VOTES NEEDED TO IMPEACH TRUMP
This fact-check may be outdated. Consider refreshing it to get the most current information.
Executive summary
Two different votes are required at different stages: a simple majority in the U.S. House of Representatives is needed to adopt articles of impeachment (218 of 435 if all seats vote), and a two‑thirds majority of Senators present is required to convict and remove a president in the U.S. Senate (67 of 100 if all vote) [1] [2]. Recent floor actions show Rep.

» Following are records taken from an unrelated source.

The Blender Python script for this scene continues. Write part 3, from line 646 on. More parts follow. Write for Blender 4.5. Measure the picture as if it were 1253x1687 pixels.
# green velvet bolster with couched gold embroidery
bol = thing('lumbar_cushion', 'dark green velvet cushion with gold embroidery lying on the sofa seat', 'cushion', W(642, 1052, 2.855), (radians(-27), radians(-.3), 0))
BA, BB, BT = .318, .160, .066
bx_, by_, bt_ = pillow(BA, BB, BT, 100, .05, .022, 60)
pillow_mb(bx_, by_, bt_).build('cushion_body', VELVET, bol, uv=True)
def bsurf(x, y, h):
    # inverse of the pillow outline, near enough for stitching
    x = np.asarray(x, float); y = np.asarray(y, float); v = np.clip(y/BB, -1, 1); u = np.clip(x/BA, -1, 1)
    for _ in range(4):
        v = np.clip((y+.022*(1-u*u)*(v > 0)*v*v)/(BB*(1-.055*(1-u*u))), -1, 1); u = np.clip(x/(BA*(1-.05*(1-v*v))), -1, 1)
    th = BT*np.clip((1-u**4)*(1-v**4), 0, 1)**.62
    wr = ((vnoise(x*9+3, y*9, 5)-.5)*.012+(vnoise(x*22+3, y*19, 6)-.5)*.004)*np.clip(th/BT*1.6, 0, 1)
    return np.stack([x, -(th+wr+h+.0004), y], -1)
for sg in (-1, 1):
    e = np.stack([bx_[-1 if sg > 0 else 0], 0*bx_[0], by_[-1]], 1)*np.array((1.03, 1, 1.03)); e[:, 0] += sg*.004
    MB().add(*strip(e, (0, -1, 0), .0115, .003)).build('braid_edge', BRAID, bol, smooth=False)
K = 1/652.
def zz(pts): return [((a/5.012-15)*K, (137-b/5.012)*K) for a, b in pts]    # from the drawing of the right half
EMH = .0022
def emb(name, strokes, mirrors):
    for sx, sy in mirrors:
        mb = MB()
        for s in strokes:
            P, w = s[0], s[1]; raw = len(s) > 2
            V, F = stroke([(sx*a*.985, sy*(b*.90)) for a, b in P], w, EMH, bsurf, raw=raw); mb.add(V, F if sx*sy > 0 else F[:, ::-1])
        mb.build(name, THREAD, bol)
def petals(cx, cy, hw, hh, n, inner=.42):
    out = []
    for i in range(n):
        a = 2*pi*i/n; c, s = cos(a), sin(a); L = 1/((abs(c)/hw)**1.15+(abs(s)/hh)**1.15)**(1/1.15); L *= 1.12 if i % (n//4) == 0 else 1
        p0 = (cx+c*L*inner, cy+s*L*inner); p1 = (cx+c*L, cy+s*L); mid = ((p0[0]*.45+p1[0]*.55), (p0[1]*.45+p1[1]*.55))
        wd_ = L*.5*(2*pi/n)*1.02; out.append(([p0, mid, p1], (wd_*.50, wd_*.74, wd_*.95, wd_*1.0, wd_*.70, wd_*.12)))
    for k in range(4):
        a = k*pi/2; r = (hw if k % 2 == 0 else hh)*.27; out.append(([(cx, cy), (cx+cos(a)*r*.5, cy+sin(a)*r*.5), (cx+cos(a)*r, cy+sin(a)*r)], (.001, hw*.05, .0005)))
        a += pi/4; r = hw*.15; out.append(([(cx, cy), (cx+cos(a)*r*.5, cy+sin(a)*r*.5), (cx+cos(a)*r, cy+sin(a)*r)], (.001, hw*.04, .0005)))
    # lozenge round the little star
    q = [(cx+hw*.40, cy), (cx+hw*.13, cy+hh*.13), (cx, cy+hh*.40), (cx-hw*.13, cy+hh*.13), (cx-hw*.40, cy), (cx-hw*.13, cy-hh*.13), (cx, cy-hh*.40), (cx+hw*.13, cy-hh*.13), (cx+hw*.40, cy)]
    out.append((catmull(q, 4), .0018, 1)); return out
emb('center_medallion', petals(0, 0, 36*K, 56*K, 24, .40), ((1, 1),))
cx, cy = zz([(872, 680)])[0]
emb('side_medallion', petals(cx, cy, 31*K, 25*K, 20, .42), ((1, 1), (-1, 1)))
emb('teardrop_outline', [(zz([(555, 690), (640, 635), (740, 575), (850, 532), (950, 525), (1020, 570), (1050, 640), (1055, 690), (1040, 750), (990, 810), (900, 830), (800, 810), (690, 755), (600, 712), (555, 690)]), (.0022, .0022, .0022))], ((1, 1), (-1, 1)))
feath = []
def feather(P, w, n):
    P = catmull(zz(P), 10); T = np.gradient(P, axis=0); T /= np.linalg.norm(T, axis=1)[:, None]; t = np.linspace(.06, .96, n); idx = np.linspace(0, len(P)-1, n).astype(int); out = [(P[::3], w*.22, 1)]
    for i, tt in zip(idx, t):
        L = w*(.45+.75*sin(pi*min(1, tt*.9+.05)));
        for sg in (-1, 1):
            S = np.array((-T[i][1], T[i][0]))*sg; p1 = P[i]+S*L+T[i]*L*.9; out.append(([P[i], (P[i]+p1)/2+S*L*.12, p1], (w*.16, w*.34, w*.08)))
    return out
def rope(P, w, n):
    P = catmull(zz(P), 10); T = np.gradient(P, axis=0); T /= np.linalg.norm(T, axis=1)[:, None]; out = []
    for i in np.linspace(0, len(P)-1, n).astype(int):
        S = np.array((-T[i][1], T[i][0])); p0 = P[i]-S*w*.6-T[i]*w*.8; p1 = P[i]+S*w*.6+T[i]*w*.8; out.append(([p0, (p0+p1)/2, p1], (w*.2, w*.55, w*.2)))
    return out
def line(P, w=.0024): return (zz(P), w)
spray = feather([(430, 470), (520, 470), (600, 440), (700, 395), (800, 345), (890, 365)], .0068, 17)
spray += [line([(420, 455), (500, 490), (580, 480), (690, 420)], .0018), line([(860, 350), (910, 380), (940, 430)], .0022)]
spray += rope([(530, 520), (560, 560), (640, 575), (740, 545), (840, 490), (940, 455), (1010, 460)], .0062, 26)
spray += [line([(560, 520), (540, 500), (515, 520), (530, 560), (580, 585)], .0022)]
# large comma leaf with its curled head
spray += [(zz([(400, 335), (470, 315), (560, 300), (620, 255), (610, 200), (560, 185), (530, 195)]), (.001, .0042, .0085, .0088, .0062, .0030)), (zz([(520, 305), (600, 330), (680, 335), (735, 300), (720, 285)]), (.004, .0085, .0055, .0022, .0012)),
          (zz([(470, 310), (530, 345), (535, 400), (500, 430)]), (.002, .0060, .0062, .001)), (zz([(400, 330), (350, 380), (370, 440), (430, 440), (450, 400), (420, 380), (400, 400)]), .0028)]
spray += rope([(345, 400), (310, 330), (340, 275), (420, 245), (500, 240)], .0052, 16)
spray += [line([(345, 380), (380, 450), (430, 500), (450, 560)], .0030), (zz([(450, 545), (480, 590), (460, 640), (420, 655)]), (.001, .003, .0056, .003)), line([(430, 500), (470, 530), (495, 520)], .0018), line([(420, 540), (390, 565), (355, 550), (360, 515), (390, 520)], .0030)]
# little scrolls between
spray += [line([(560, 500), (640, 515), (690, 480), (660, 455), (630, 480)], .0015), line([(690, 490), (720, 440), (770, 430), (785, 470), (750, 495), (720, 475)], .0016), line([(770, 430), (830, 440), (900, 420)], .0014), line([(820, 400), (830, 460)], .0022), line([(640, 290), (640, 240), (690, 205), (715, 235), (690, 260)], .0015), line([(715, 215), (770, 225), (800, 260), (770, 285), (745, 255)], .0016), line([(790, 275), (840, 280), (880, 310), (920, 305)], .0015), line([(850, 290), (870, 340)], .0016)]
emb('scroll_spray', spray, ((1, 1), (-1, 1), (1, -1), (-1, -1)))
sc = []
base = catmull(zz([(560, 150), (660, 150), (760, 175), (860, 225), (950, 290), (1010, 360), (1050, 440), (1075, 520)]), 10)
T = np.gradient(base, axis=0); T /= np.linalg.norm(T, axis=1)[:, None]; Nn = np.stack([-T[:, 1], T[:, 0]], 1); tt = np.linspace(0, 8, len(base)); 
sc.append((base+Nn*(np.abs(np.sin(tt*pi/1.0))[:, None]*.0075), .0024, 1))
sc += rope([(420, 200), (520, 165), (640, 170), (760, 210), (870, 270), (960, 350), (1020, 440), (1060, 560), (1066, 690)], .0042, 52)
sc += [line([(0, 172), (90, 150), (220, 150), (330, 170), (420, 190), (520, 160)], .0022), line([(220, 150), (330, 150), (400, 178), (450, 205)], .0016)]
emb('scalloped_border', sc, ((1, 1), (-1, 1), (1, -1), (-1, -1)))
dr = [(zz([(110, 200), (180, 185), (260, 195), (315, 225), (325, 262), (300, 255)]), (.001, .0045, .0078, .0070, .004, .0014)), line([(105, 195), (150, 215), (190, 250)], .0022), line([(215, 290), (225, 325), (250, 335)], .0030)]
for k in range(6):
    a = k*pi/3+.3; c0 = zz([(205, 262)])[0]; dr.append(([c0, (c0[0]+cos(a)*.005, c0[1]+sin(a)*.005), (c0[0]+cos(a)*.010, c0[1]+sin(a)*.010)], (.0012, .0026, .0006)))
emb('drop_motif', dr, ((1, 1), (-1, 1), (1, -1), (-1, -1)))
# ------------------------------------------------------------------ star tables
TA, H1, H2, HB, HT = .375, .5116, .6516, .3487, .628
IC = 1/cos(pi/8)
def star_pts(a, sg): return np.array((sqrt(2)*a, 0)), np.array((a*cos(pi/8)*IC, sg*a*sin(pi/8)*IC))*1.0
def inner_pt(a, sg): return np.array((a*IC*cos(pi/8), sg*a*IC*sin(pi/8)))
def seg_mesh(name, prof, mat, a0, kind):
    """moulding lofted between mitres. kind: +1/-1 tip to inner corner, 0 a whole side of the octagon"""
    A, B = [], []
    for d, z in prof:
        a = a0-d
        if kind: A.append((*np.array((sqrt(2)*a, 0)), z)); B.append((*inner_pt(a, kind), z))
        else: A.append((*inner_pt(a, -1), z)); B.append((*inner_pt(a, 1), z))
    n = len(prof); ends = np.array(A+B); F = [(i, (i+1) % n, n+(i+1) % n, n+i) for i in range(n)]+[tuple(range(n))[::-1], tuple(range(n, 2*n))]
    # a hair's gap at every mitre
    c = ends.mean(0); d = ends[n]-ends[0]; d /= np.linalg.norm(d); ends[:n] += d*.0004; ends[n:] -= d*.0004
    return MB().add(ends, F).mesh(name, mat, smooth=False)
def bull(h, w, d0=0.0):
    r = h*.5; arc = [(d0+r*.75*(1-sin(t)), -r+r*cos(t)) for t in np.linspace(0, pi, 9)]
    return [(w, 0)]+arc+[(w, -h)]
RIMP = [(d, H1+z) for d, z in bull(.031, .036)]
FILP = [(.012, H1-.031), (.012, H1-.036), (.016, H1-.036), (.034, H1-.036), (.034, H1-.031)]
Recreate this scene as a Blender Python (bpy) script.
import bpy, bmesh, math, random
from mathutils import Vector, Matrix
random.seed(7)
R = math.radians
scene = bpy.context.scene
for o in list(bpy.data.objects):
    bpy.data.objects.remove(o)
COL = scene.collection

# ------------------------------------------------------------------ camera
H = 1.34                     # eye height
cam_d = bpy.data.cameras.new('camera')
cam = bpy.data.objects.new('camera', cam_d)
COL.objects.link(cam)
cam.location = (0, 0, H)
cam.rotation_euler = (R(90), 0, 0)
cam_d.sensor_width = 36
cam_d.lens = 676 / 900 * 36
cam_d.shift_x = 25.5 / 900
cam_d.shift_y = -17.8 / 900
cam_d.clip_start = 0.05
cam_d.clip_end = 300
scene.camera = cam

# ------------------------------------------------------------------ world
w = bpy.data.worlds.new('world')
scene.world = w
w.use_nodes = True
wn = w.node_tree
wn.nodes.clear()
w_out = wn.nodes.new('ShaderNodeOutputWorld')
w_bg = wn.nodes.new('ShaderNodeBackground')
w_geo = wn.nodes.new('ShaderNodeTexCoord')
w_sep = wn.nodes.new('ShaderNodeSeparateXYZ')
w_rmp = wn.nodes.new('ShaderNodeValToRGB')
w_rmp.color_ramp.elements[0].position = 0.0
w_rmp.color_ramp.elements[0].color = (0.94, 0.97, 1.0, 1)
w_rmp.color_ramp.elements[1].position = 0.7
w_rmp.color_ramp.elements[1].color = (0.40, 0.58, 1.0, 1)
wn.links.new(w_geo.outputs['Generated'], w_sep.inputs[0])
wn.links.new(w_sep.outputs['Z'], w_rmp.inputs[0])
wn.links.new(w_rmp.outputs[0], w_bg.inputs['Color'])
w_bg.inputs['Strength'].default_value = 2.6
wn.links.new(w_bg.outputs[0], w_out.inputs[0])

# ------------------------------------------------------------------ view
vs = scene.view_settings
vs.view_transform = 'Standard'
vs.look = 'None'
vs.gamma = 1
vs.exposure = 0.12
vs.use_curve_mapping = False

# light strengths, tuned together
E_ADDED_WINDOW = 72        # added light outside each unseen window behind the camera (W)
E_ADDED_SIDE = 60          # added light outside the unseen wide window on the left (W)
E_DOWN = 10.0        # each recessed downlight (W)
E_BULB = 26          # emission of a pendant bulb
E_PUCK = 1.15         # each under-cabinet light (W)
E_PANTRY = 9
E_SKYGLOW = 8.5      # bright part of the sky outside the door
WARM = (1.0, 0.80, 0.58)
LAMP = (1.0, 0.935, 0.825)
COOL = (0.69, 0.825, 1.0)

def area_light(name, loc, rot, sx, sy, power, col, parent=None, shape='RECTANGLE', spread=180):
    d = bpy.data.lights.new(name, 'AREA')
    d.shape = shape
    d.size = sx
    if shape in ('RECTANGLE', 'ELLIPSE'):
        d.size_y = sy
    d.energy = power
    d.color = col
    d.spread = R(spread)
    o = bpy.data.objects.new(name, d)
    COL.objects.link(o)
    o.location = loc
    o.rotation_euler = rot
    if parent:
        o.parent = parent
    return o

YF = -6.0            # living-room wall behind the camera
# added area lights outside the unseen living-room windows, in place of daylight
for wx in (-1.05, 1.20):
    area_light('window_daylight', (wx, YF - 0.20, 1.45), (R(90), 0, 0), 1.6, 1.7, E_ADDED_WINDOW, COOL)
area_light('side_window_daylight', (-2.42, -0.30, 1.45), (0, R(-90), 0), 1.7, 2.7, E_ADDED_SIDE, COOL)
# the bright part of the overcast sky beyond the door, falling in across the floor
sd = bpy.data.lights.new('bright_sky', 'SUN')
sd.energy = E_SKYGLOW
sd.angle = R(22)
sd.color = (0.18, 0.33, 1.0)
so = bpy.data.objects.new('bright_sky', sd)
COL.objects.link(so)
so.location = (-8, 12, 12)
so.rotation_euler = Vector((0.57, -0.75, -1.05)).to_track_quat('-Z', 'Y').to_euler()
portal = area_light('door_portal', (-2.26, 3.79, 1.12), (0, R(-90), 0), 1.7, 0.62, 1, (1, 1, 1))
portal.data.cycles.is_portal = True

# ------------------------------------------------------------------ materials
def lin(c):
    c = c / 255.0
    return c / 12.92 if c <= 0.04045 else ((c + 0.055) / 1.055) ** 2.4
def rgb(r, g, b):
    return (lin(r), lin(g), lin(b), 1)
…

Al Green forced House consideration of impeachment resolutions in 2025, but the House previously tabled a motion related to H.Res.537 by a large margin (yea 344, nay 79) rather than pass articles that would go to the Senate [3] [4].
1. What votes are legally required to impeach and remove a president
The Constitution creates a two‑step process: the House “impeaches” by adopting articles of impeachment by a simple majority vote; if the House adopts articles, the Senate conducts a trial, and conviction and removal require a two‑thirds vote of Senators present — commonly understood as 67 votes if all 100 Senators participate [1] [2]. Congress.gov summarizes impeachment resolutions and the framers’ framework; a House majority forwards charges to the Senate, and the Senate’s supermajority threshold is the decisive barrier to removal [1] [2].
2. Recent practice: forcing a House vote vs. winning one
Representative Al Green has repeatedly filed privileged articles to force House floor action in 2025; a privileged resolution compels the House to act within two legislative days, putting members on the record even if the motion is unlikely to pass [5] [6]. The political reality in the current 119th Congress matters: tabling or voting to table can be used to neutralize privileged impeachment efforts without the House ever adopting articles that would be sent to the Senate [4] [3].
3. What happened on June 24, 2025 — a practical example
On June 24, 2025 the House recorded Roll Call 175 on a motion related to H.Res.537, and the Clerk’s official tally shows 344 yeas and 79 nays on the motion to table the resolution — meaning the House voted to table the impeachment motion rather than adopt articles and refer them to the Senate [3]. GovTrack’s coverage and the Clerk’s record confirm this procedural outcome: members chose to block consideration rather than advance impeachment [4] [3].
4. Political math: why the Senate hurdle matters
Historical practice and commentary by House members emphasize that removal by the Senate is difficult; eight of 22 presidential impeachment efforts resulted in conviction in the Senate historically, underscoring how rare convictions are even when the House impeaches [2]. The two‑thirds requirement makes conviction a high political bar; past Trump impeachments proceeded to the Senate and resulted in acquittal despite House votes [7] [8].
5. Competing viewpoints in the sources
Sources present competing framings. Supporters of Green’s moves argue forcing votes holds members accountable and documents alleged abuses [5] [9]. Critics — including coverage noting House GOP control or opposition within Democrats — say such efforts are politically ineffective and unlikely to succeed, and may be timed poorly [10] [11] [6]. Bloomberg Government and Newsweek both report that Al Green’s tactics are intended to force a record vote but face steep partisan obstacles [12] [11].
6. Limitations and what the reporting does not say
Available sources document the procedural thresholds and the June 24, 2025 tabling vote, but they do not provide a contemporaneous Senate vote count scenario for any new articles filed in December 2025; available sources do not mention how many Senators would vote to convict if the House were to adopt new articles after Rep. Green’s December 10 filing [5] [3]. The sources also do not lay out detailed legal analyses of the specific articles in H.Res.939 filed Dec. 10, 2025 beyond press summaries [5].
7. Bottom line for readers
Procedurally, a simple House majority impeaches and a two‑thirds Senate majority convicts and removes [1] [2]. Practically, forcing floor consideration — as Rep. Al Green has done — makes members record their votes but does not guarantee adoption; the House’s June 24, 2025 tabling vote shows the path from privileged filing to actual impeachment is often stopped by procedural votes [3] [4]. The political hurdle in the Senate remains the decisive constraint on removal [2].